Professor Dr Tobias Bornemann taught and researched in Vienna for almost 15 years. In his work, he investigated how tax rules change the behaviour of global companies. Now he is returning to the place where his own academic career began: since the summer semester, the newly appointed Professor of International Corporate Taxation is at Paderborn University.
"It feels a bit like coming home - but with a different perspective," says Bornemann. His Bachelor's and Master's degrees and his first professional experience are linked to Paderborn University. Today, he returns as an academic; with international experience, new perspectives and a sharpened view of global economic issues.
Most recently, Bornemann worked for many years at the Vienna University of Economics and Business. Nevertheless, the decision in favour of Paderborn was made quickly. The Faculty of Business Administration and Economics has developed impressively in recent years: with internationally compatible research, strong profiles in sustainability and digitalisation as well as the DFG Collaborative Research Centre TRR 266 "Accounting for Transparency".
When taxes change behaviour
Bornemann's field of research sounds technical at first, but it touches on key social issues. How do tax rules influence business decisions? What happens when companies have to disclose in which countries they make profits and how much tax they pay there? And who ultimately bears the costs of new rules?
"I'm interested in how taxes change behaviour - and what happens when these decisions become visible to the public," he explains.
His research focuses on two areas: firstly, strategies used by multinational companies to reduce their tax burden and the effectiveness of political countermeasures such as the global minimum tax. On the other hand, he investigates whether transparency requirements actually lead to changes in behaviour or primarily generate additional reporting obligations.
His work repeatedly reveals a recurring pattern: regulatory interventions often have the effect that was politically intended, but can also fail to achieve their stated objective and at the same time have an unexpected effect. "The average effect rarely tells the whole story," says Bornemann. "The exciting findings are usually to be found in the side effects - and in the question of who ultimately bears the costs."
He considers the goals of tax and transparency-related regulation - climate neutrality, sustainable tax revenues, more transparency - to be correct and necessary. At the same time, the cost side has often been analysed too little to date. This is precisely where he sees a natural point of contact with Paderborn University: the Tax Complexity Index developed here has been documenting growing tax complexity for companies for years - what this complexity actually costs, on the other hand, has hardly been researched. "My point is not that we should regulate less," emphasises Bornemann. "We need to better understand what regulation costs. Only then can we distinguish between sensible regulation and poorly calibrated regulation."

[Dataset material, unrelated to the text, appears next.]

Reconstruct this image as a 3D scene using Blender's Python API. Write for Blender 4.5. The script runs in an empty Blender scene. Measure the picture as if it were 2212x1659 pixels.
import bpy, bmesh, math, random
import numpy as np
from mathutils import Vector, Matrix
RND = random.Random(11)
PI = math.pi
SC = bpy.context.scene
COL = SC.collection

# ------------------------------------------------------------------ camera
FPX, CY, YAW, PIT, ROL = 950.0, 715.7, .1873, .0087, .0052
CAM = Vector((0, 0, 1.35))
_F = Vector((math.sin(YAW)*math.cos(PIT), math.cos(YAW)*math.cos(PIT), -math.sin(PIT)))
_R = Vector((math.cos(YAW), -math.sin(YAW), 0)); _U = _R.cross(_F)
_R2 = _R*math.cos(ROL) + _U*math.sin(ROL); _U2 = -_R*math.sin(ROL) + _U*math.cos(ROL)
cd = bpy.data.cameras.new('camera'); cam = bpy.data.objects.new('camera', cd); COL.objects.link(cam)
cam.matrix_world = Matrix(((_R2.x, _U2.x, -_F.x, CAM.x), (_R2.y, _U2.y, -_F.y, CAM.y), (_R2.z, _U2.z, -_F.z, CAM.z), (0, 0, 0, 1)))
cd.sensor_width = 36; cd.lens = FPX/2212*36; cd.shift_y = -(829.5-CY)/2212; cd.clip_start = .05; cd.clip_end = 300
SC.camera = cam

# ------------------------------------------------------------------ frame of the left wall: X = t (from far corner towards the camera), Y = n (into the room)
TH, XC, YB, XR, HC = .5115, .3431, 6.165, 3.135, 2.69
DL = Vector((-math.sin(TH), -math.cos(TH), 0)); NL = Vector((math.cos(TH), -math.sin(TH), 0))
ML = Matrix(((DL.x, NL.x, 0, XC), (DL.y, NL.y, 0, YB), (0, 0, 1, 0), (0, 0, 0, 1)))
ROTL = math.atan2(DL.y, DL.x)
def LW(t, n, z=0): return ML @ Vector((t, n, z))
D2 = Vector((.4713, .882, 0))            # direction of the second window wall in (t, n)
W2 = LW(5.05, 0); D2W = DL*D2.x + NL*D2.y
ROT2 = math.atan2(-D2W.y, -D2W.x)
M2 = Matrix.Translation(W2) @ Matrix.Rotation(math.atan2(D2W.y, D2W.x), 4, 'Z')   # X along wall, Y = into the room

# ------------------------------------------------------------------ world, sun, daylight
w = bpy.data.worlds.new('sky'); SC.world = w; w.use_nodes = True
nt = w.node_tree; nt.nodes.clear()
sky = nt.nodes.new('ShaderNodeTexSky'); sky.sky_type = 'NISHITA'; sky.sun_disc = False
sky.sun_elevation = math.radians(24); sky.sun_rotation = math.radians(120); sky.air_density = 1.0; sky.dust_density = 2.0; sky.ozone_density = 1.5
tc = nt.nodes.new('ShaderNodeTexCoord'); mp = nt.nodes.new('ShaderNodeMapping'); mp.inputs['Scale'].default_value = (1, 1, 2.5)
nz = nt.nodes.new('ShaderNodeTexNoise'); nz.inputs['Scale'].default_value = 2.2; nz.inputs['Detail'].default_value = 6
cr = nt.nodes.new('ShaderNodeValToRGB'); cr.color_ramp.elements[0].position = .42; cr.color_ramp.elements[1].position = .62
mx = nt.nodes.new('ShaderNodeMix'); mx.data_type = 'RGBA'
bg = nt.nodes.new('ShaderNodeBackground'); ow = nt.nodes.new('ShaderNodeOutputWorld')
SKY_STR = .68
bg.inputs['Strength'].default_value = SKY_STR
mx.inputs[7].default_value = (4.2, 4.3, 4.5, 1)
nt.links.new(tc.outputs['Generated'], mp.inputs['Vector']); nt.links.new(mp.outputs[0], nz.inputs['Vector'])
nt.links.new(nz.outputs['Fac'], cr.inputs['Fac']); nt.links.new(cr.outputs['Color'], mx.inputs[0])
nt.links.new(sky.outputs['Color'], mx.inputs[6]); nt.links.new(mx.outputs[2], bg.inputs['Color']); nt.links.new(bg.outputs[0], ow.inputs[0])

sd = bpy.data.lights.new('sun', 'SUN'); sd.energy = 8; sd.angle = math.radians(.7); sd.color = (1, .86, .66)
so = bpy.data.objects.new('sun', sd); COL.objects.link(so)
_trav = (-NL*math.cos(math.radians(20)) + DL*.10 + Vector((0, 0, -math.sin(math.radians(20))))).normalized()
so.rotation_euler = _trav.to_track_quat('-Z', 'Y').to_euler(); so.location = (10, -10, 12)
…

Research with public responsibility
A defining moment in his career to date was when his team's research findings on the effect of taxes on management salaries found their way from specialist journals into the daily press. Suddenly, his academic findings became part of the public debate.
"That made me realise that research should not be pursued as an end in itself. Especially in times of misinformation and disinformation, science has a responsibility to be accessible and understandable," emphasises the newly appointed professor.
He also pursues this claim methodically. Bornemann works predominantly empirically and quantitatively with large international data sets. He uses econometric methods to analyse the real consequences of tax reforms, transparency obligations and regulatory interventions. These analyses are supplemented by qualitative insights, such as interviews with decision-makers at listed companies.
Teaching as a bridge between theory and practice
In the lecture theatre, Bornemann sees himself as a bridge builder: between students and current research, between departments and between university and practice. International taxation is an ideal field for this because economic, legal and social issues converge directly here.
Instead of memorised standard solutions, he relies on judgement under uncertainty. In case studies, students take on the role of real decision-makers, weigh up interests, work with incomplete information and defend their recommendations with arguments.
He expects his students to be curious, independent and willing to analyse complex problems in an argumentative manner. In return, they can expect a learning environment in which mistakes are part of the learning process and in which not only specialist knowledge but also judgement and communication skills can grow.
With his chair, he adds an international and strategic focus to the faculty's existing offerings. In the English-language Taxes and Business Strategy module, for example, students discuss how international companies react to sugar taxes, public criticism of tax strategies or new global rules.
In the future, he would also like to anchor topics such as transfer pricing, empirical tax research, tax tech and artificial intelligence more firmly.
Return with vision
After years in Vienna, Bornemann is not only looking forward to new research projects and classes, but also to familiar things, such as more regular visits to SC Paderborn 07.
In Professor Dr Tobias Bornemann, a scientist is returning to Paderborn who combines international perspectives with regional ties - and who wants to show how research on global issues can have a local impact.